8. But things removed that hidden in thee lie!
But = only, merely;
things = all those friends from line 4 above. things in Shakespeare's day did not only refer to inanimate objects.
removed = that have moved away.
9. Thou art the grave where buried love doth live,
grave = grave and monument. The familiarity with graves, headstones, tombs, and monuments which widespread mortality ensured for most of the population would have made this almost a commonplace image, and not as gloomy as we tend to think it.
10. Hung with the trophies of my lovers gone,

Graves of the nobility would be decked with banners of their coats of arms, and other paraphernalia commemorating their exploits. See the illustration below.
trophies might have a sexual connotation, (my conquests), as it frequently does in Horace. There seems also to be a link to A Lover's Complaint l.218,where the youth is talking of past conquests: 

'Lo! all these trophies of affections hot,
Of pensived and subdued desires the tender,
Nature hath charged me that I hoard them not,
But yield them up where I myself must render,
That is, to you, my origin and ender:
For these, of force, must your oblations be,
Since I their altar, you enpatron me.   LC 218-224. 

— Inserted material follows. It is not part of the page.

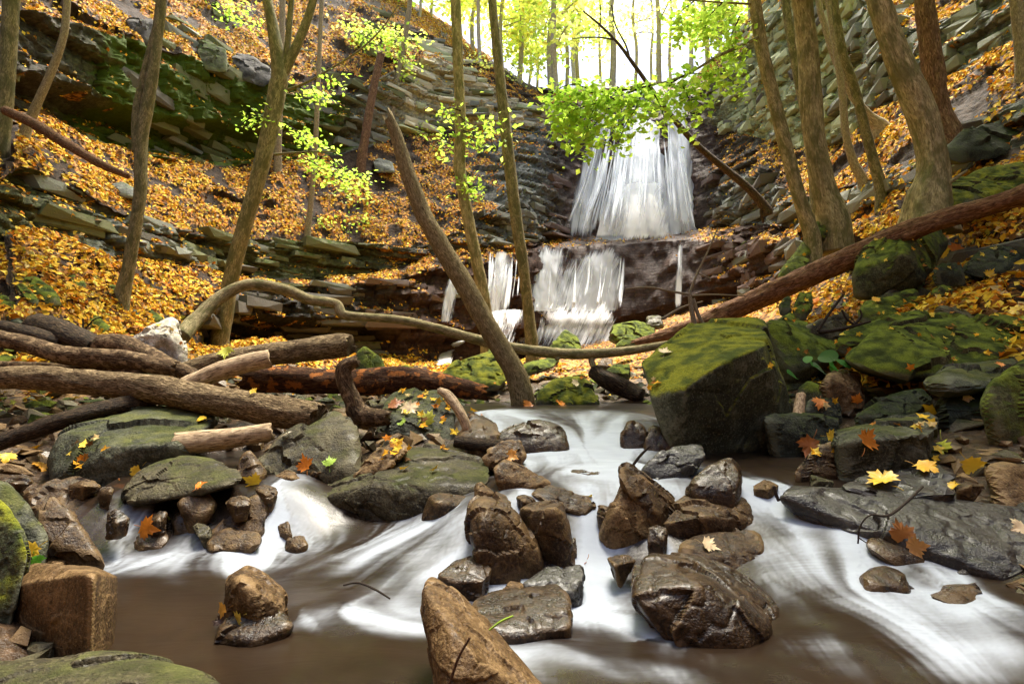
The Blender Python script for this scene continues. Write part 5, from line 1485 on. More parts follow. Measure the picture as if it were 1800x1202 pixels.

See the introductory note above.

11. Who all their parts of me to thee did give,
See the note to line 3 above.
12. That due of many now is thine alone:
So that that love which is (and was) due to many, now belongs only to you.
13. Their images I loved, I view in thee,
Their images I loved = The images of them, which I loved.
14. And thou (all they) hast all the all of me.

And thou (all they) = and you, who have become all of my former lovers in one;  hast all the all of me = have every part of me that is inmost and precious. GBE quotes for comparison Robert Chester, Love's Martyr (1601), p.147:  Thou art that All-in-all that I love best. Compare also For thou art all, and all things else are thine.   LC 266.  This sonnet has many close links with the seductive arguments advanced by the youth in A Lover's Complaint.